People are already sneaking data through DNS in both directions. Here's a quick example from a year ago that popped in my head first: http://4lemon.ru/2017-01-17_facebook_imagetragick_remote_cod...

This is very neat as well. Still trying to understand it.

I have tested various use cases for Iodine, which works great, unless you are blocking all outbound dns traffic.

FYI re: PoC

NS for hacker.toys not responding

I've typically blocked outgoing DNS requests to arbitrary resolvers on every network I've managed, which disables the use of this FS.

Reason being, if users on my network are using a resolvers other than my own, they can resolve all sorts of domains I would have otherwise blackholed.

Controlling network access on DNS level seems pretty ineffective to me.

Especially with things like Google DNS over HTTPS and https://github.com/pforemski/dingo ...

Oh I'm with you, you've gotta put other controls in place. Still in my basic acl for every network, because it's one if the first things users will do to circumvent controls.

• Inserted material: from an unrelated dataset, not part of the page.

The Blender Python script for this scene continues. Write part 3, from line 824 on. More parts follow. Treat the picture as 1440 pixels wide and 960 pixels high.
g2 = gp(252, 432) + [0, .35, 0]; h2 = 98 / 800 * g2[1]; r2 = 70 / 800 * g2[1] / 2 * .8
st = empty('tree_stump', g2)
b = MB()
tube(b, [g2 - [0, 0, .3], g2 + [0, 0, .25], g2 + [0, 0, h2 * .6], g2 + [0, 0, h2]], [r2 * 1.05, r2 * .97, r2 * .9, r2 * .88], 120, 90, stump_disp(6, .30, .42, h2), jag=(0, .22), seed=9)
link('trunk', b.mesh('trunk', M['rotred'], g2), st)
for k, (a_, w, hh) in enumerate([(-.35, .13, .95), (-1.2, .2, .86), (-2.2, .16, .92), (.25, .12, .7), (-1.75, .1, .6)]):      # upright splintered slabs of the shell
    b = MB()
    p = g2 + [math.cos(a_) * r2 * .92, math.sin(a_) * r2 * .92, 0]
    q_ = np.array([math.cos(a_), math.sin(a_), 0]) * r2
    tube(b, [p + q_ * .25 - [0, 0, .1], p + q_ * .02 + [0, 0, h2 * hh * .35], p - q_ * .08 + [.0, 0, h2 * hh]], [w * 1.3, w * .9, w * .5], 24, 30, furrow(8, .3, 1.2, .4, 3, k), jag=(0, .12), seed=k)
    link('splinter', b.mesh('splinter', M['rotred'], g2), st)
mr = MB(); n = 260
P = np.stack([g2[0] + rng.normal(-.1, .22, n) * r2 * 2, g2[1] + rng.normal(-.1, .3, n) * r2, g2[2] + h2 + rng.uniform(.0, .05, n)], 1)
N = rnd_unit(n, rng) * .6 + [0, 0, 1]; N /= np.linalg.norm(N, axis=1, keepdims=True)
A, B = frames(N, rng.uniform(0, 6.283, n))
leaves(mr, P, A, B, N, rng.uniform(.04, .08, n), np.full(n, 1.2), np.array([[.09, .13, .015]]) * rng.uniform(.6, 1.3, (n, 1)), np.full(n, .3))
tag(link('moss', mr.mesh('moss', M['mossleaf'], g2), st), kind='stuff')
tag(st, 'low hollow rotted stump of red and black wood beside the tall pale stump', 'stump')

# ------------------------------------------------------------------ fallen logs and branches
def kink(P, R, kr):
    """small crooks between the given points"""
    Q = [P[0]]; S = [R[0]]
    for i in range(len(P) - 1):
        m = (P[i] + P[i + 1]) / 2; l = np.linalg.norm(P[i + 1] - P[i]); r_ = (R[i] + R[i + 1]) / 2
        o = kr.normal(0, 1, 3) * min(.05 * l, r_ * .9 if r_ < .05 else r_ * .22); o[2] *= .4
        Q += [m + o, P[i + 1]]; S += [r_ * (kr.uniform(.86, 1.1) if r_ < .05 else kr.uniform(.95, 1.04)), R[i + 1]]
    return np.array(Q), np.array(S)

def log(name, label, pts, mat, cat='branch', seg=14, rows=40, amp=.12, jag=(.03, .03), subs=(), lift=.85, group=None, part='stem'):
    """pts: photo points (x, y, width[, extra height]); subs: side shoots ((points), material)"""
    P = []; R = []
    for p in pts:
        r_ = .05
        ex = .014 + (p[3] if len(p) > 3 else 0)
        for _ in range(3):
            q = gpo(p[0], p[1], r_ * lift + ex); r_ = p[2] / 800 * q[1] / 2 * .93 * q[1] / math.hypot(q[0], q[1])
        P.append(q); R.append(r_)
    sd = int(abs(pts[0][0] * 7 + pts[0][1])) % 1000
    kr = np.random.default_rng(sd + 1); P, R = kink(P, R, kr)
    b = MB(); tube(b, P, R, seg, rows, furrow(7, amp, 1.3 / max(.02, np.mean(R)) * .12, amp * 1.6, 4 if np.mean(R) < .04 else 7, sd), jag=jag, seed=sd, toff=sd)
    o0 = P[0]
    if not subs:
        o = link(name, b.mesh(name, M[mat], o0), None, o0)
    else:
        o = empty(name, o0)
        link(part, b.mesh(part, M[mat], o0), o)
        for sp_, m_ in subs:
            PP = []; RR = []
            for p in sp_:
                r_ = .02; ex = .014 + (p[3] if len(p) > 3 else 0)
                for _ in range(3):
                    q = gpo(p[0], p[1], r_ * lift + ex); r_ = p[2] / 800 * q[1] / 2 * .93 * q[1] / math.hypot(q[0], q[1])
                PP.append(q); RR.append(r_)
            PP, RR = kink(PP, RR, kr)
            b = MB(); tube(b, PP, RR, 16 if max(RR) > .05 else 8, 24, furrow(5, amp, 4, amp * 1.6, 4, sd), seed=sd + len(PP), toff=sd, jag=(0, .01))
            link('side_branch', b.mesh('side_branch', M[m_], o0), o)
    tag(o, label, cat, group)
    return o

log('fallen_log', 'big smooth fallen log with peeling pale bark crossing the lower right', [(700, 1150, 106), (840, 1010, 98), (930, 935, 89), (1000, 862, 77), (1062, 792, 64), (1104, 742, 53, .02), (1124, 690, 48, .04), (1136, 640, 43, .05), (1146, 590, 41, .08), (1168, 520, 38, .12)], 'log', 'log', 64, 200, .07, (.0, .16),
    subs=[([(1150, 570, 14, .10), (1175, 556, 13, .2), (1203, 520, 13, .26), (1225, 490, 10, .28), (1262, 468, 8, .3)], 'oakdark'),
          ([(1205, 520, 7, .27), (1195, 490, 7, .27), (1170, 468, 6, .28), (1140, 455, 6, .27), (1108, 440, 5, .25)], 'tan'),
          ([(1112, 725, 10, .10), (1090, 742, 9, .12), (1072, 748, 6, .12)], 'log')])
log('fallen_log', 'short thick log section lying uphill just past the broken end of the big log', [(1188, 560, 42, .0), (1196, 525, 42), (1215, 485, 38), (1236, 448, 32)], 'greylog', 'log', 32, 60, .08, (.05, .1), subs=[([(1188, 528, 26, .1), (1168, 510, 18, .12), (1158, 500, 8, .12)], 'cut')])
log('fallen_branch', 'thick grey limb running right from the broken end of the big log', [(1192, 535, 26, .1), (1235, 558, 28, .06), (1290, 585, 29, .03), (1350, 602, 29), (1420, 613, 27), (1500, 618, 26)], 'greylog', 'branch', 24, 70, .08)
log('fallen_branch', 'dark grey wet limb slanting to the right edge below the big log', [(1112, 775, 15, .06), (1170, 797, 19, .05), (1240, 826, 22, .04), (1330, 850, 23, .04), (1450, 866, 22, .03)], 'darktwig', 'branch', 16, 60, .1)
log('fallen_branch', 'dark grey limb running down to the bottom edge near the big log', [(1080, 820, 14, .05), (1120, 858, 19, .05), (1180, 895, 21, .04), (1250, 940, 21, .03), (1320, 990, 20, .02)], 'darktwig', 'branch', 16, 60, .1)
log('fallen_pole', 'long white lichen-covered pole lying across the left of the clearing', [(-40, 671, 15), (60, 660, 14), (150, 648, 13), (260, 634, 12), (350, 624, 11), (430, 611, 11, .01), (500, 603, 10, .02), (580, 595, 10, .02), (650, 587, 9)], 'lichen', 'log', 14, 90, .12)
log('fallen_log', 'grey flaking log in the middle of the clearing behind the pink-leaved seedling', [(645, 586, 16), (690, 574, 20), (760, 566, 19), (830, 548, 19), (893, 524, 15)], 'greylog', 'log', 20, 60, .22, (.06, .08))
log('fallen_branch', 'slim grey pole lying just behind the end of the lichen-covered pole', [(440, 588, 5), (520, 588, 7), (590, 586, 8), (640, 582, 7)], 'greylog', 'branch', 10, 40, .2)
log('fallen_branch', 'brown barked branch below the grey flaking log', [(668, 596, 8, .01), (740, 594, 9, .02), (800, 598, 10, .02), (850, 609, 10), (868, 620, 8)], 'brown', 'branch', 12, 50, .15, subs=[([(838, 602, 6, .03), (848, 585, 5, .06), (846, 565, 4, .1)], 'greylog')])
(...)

It's also not uncommon to not use the default DNS settings of a network.

Doing this sounds like a good way to increase the noise to signal ratio in your support calls....

Pretty much 100% waste of time I think. Users can easily just use raw IP addresses right?

HTTP 1.1 servers need the host name in the request, so that a single IP can host multiple domains that resolve to it. If you just go to the IP address, you get an error or a default host. It should work fine with most other protocols, though.

Adding to what others say here: if you have/know the ip address, you probably also know the host name. There's nothing magical about:

  # from memory, syntax might not quite work 
  telnet 1.2.3.4 80
  Http/1.1
  Host: example.com
  Get /

Which is indeed why you can put the ip and host name(s) in /etc/hosts - and without other network level blocks - browsers etc will just work.

With http 1.0 blocking/filtering ips was enough, with 1.1 you need a proxy. With tls/ssl you have the choice between (having the capability to) decrypt everything or filter nothing. (obviously ip level filtering works, but it's a little crude in a Http 1/1 world. Ditto for http2 etc).

Add entry to /etc/hosts (or the windows equivalent), navigate in browser.

Too high of a hurdle for your average user though, in which case blocking sites at the DNS resolver works.

I'm pretty sure you can send a request to an IP address with the host name in the request.

Fun article, kudos!

Just a tiny correction: RIPE Atlas' reliability tags (e.g., "-stable-Xd") have nothing to do with the probe "changing the public IP address once a day". Those filter simply measure the probe's uptime over different time windows.

In fact, the "-stable-1d" tag you mentioned would be true even for probes that have been down "up to 2h" over the last day.

You can use the dig utility to see if a DNS server is recursive. Just do the scan in two steps. One major port scan using masscan, netscan, etc., then a smaller scan of the IPs with port 53 open to see if they are recursive or not. You'll see this in dig's output if the server is not recursive:

    ;; WARNING: recursion requested but not available

I'm surprised at the marketshare dnsmasq has, I would've thought BIND and dnsmasq numbers to be flipped.

I'm surprised too. Since I am running it and it dies every few days.

dnsmasq is very popular with SOHO routers.

And just about every mobile device (hotspot mode)

Ha! Combine this idea with my proof-of-concept CDN53 Chrome extension and it would be serving websites directly from others' DNS resolvers =:)

Great, article. I've noticed a trend with anything which requires masscan is probably going to be fun/interesting.